• **Required task**
Scan the records below. List lines holding "scene".

** START OF Data for processing **

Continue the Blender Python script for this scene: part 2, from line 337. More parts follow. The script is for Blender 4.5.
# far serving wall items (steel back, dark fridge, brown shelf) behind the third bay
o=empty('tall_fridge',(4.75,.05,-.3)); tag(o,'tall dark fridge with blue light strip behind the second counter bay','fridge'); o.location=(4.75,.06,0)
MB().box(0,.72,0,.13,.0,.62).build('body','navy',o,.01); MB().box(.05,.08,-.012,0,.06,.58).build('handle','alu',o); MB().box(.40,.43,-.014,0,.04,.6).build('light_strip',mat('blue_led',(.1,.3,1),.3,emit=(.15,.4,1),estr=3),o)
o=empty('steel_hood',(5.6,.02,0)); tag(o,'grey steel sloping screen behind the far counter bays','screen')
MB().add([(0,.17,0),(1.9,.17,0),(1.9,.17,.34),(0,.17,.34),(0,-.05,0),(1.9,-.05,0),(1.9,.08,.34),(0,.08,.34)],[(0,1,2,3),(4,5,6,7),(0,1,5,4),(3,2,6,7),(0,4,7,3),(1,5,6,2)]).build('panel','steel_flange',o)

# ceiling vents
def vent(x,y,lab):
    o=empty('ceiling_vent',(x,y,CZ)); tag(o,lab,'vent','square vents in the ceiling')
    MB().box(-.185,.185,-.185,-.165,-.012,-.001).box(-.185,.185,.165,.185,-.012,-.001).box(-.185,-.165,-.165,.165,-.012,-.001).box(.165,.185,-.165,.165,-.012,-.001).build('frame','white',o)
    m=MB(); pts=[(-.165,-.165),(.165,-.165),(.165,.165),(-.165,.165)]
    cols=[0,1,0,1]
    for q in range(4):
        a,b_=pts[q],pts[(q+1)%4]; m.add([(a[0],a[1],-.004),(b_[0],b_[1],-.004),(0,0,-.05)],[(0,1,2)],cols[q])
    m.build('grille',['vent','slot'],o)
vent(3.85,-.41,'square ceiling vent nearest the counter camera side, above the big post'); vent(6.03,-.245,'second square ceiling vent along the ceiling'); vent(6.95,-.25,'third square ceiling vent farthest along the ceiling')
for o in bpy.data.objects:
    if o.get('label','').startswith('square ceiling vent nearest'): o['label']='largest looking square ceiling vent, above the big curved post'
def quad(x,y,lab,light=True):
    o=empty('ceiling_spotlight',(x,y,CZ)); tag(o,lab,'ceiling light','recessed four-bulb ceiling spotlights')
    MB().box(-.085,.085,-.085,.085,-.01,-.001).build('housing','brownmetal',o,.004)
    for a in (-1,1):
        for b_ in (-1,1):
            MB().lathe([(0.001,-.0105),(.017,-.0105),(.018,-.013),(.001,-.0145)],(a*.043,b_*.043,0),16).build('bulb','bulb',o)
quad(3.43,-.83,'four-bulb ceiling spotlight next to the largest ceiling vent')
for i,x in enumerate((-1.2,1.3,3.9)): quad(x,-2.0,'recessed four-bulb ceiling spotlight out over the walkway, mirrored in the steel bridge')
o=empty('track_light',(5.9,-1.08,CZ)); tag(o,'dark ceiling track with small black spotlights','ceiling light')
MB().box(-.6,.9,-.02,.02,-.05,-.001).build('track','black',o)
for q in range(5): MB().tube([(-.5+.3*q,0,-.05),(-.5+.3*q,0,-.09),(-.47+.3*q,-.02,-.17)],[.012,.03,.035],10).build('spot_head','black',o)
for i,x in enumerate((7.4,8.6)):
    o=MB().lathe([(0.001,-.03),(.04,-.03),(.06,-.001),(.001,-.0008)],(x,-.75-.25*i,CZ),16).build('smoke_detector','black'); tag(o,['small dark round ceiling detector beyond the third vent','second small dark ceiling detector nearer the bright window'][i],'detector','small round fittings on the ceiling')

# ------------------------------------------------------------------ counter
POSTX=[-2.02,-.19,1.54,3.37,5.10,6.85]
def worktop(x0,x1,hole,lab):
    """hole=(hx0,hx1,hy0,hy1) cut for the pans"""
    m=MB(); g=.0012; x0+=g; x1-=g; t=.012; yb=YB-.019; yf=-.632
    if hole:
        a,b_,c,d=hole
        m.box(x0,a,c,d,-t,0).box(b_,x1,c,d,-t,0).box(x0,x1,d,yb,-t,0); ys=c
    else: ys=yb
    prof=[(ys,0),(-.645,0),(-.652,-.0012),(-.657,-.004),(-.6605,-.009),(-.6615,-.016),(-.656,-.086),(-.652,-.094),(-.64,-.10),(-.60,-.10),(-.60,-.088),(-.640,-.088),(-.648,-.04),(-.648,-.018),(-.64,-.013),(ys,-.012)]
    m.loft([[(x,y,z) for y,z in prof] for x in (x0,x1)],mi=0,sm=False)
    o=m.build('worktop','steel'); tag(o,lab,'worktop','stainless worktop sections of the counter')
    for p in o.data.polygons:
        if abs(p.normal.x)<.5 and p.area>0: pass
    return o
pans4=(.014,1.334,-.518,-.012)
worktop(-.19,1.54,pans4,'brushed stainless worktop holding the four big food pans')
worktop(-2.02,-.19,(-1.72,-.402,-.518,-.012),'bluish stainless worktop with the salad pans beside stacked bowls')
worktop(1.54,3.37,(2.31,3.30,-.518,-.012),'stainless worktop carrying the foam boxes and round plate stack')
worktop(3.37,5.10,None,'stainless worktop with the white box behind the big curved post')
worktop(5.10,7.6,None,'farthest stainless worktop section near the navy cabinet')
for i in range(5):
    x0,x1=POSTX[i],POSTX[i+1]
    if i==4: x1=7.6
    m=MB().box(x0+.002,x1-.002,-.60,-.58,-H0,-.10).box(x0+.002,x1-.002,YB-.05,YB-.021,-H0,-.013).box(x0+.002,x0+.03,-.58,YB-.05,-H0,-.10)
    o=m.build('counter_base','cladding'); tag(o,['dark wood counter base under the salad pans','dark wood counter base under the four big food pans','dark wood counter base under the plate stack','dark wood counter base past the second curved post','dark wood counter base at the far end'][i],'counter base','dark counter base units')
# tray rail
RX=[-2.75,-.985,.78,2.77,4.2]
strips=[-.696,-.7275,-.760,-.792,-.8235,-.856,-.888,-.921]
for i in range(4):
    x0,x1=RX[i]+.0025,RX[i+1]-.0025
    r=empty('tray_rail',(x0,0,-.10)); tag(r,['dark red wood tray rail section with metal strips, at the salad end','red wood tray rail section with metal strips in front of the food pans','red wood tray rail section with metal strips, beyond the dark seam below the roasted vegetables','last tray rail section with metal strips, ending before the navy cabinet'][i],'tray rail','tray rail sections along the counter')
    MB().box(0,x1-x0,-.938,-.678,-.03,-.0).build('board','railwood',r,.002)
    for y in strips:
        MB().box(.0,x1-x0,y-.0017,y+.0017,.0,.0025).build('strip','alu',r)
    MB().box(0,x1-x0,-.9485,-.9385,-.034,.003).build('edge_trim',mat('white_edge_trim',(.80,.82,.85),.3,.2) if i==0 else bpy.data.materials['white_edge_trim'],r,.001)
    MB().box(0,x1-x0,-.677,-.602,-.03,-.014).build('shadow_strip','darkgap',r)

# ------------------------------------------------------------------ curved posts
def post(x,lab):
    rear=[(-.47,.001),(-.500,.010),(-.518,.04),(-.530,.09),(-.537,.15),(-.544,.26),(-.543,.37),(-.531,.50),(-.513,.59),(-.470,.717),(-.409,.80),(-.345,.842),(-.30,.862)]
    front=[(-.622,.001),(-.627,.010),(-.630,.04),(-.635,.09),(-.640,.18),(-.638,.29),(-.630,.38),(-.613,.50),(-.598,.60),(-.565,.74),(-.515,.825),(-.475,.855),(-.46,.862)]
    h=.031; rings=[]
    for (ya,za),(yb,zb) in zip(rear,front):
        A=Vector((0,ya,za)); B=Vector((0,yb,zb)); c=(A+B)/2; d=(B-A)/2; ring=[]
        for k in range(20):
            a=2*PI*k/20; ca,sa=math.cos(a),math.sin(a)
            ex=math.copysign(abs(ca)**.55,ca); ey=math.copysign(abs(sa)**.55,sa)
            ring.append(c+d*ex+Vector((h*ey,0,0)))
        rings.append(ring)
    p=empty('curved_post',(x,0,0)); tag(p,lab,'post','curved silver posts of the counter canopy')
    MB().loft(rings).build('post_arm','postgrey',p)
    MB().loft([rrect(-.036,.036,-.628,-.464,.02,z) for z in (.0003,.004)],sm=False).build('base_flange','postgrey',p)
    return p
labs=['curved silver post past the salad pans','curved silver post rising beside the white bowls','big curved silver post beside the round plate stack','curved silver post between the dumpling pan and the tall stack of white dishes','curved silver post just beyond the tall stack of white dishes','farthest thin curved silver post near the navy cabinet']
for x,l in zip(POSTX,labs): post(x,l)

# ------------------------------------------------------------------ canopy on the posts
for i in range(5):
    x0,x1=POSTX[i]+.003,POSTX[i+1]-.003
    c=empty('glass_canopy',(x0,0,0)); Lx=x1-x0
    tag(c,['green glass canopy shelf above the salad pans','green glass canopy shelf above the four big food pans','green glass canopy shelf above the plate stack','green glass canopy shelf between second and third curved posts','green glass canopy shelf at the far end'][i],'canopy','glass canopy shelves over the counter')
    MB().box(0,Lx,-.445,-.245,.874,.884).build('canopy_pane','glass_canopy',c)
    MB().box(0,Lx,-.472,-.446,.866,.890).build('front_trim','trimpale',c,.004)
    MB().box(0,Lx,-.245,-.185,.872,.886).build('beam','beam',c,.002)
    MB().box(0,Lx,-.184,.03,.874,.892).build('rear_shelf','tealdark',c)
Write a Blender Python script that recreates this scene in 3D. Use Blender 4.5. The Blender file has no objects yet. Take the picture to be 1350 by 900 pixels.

** END OF Data for processing **

• **Worked answer**
Continue the Blender Python script for this scene: part 2, from line 337. More parts follow. The script is for Blender 4.5.
Write a Blender Python script that recreates this scene in 3D. Use Blender 4.5. The Blender file has no objects yet. Take the picture to be 1350 by 900 pixels.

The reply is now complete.